Carbon Black impressive Faces

Siegfried Wolff
Siegfried Wolff is a now-retired Degussa chemist noted for first recognizing the potential of using silica in tire treads to reduce rolling resistance.
Wolff started his career at Degussa in 1953 as a student apprentice, later moving into research and development of carbon black.

In the 1960s Wolff investigated the mechanisms of rubber reinforcement by fillers. He introduced new parameters for characterizing furnace black and silica, enabling improved quantification of the contribution of filler structure and surface area to rubber properties.

In addition, Wolff studied vulcanization systems using organosilanes and triazine-based chemicals.

Wolff originated the development of all-silica tire tread compounds.
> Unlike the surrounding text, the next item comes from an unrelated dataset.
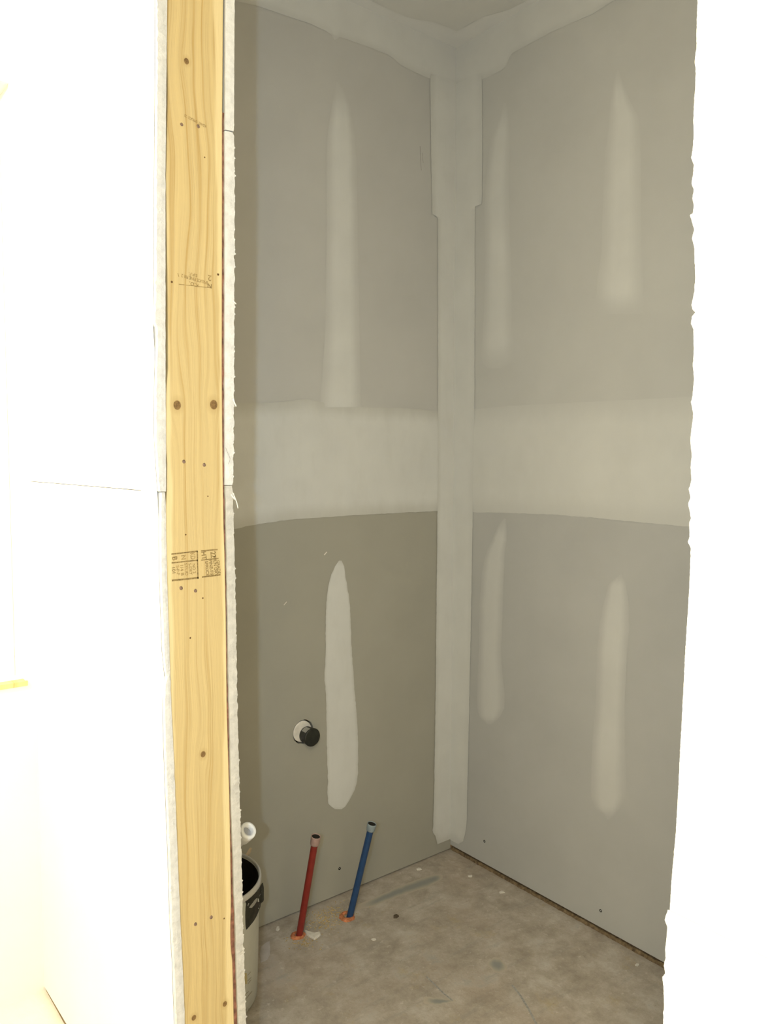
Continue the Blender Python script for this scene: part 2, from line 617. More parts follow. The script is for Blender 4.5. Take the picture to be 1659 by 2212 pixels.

He first disclosed this use of silica to achieve low rolling resistance in papers presented in 1984 at the Tire Society meeting in Akron, Ohio.

Eventually, Wolff rose to the head of the department of applied research for fillers and rubber chemicals.

william B.wiegand
William B. Wiegand was a vice president of Columbian Carbon Co., known for his pioneering work on carbon black technology. Wiegand studied carbon black’s reinforcing effect on rubber, and proposed that the effect arises due to forces acting at the interface between the carbon black and the surrounding elastomer matrix. He was a pioneer in developing the furnace method for producing carbon black.Wiegand was the 1923 ACS rubber division chair.He received the Colwyn medal in 1956 and the Charles Goodyear Medal in 1960.

Jean-Baptiste Donnet
Jean-Baptiste Donnet (28 September 1923 in Pontgibaud (Puy-de-Dôme) – 30 November 2014 in Sentheim (Haut-Rhin)) was a French chemist who is noted as a pioneer in the surface chemistry of carbon black and as a founder of the Upper Alsace University.

Jean-Baptiste Donnet, from a modest background, received his secondary education by correspondence, while an apprentice craftsman. After World War II, he earned his Bachelor of Science degree in chemical engineering.

His scientific career began in CNRS at Strasbourg, then Mulhouse from 1953. He is one of the founders in 1970 of the academic center of Mulhouse, which in 1975 became the University of Haute-Alsace.